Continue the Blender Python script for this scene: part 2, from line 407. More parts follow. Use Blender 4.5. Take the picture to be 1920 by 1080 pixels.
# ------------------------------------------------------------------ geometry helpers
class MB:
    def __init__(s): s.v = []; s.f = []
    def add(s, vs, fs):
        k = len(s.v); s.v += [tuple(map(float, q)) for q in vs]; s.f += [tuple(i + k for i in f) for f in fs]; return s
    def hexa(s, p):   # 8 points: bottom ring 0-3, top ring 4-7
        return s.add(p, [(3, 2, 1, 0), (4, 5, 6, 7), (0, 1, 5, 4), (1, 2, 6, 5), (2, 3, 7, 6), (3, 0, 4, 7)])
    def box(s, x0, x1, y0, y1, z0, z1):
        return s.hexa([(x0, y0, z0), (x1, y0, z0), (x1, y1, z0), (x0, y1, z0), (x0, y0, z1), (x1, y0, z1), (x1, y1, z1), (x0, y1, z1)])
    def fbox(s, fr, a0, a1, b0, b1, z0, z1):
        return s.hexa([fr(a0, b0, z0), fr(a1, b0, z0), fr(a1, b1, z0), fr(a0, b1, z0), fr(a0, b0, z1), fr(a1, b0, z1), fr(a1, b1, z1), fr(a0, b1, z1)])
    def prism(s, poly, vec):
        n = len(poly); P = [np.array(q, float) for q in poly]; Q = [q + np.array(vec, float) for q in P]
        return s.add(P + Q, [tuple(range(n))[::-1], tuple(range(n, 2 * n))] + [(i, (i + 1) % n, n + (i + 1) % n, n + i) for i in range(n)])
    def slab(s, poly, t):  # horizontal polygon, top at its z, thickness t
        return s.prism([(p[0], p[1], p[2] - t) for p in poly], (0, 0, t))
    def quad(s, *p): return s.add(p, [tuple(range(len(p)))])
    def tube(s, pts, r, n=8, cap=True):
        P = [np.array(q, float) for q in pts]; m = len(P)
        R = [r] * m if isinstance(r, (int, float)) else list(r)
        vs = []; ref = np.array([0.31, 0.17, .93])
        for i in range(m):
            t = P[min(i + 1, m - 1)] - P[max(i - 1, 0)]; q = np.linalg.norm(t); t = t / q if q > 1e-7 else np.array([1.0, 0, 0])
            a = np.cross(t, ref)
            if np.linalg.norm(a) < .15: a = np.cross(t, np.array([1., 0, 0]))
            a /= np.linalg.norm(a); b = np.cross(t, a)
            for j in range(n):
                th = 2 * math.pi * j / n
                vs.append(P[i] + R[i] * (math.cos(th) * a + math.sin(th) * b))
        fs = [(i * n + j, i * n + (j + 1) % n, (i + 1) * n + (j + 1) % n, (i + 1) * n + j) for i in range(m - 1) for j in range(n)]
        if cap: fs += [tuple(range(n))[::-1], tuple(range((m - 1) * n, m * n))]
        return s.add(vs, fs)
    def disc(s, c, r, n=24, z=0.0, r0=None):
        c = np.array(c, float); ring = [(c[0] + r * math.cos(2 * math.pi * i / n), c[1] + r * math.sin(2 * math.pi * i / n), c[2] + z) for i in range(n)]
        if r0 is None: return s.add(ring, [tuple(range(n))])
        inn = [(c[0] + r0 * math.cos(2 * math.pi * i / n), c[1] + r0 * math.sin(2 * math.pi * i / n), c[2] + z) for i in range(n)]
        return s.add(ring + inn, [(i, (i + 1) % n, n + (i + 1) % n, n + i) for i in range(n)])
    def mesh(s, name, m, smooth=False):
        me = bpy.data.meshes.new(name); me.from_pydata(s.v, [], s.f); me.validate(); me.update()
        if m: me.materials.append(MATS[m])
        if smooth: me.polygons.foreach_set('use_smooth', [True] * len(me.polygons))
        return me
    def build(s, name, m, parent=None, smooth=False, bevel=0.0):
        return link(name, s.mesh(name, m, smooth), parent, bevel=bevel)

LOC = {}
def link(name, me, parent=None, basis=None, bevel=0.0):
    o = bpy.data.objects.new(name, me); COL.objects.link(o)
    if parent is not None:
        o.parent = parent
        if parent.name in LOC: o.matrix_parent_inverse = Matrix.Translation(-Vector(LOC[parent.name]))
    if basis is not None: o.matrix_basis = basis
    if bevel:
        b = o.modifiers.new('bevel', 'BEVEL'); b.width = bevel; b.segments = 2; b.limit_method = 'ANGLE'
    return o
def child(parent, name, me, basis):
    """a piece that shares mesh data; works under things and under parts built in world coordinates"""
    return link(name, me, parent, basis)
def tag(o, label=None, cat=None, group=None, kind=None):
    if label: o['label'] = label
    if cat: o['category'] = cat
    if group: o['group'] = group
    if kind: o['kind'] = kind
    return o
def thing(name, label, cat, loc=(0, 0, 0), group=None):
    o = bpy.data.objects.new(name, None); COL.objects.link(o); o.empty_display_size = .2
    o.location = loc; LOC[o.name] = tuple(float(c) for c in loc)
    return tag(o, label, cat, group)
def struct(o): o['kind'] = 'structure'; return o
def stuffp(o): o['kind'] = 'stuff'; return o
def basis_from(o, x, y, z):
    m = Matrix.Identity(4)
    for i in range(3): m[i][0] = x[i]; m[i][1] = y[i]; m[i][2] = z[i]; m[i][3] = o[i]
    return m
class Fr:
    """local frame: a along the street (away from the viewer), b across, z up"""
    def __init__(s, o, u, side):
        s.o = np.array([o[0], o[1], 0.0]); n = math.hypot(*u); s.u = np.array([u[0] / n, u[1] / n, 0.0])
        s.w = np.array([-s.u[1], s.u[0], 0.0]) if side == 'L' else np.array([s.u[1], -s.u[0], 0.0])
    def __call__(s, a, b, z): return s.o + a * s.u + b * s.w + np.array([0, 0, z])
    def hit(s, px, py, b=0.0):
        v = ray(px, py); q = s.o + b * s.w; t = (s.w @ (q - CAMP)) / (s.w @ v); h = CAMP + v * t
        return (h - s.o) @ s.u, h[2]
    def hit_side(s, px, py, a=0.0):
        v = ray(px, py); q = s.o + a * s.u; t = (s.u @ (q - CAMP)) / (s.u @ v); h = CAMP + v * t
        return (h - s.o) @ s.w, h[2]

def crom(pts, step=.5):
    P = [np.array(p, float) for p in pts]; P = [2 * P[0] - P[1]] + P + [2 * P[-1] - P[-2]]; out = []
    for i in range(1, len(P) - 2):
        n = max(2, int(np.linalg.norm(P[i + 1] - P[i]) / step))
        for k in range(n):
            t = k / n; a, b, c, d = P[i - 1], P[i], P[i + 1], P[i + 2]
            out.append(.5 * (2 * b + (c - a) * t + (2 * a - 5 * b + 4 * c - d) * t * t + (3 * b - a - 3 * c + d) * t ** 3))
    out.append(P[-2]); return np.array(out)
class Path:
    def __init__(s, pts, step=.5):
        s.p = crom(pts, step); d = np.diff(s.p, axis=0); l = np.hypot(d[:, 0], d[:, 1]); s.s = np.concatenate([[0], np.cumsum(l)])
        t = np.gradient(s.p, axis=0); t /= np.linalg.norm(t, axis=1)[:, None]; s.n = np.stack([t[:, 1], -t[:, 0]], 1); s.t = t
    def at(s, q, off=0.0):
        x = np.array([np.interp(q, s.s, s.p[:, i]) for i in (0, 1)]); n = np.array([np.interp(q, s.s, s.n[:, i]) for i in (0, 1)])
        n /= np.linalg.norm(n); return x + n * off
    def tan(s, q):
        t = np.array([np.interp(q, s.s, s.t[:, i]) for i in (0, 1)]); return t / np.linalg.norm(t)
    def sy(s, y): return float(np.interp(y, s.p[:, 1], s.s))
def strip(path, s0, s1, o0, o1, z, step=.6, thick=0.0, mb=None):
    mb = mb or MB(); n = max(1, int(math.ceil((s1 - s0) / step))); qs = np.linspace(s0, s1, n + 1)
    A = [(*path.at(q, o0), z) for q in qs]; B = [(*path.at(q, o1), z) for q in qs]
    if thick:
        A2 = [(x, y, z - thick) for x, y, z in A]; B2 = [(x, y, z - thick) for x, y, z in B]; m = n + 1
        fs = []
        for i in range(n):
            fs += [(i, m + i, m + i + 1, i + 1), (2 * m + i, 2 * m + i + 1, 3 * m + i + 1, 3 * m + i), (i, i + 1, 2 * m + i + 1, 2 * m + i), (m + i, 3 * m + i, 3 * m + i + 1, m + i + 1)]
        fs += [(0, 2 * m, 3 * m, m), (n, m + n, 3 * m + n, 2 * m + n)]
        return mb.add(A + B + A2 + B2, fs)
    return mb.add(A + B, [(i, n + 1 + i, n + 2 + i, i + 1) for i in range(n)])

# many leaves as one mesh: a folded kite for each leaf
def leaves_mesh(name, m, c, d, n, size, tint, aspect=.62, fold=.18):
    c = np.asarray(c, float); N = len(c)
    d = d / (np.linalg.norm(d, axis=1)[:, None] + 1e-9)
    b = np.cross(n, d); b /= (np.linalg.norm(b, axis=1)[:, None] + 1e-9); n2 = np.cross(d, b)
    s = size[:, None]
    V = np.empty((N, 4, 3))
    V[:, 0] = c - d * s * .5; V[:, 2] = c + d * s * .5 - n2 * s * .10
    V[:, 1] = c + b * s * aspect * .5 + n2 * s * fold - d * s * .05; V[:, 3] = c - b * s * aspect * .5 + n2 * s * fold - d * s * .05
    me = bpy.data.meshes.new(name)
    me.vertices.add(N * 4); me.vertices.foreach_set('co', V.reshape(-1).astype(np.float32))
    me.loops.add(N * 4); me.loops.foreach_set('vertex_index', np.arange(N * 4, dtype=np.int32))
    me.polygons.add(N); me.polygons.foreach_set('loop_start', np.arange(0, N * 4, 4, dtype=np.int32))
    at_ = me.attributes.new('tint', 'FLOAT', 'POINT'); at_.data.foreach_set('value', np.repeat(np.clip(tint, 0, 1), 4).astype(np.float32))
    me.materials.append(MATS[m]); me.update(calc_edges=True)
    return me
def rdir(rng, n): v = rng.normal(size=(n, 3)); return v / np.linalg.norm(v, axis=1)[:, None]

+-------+

Give the number of lines containing the word "parts". No other answer is needed.

» ANSWER FOR THIS EXERCISE
2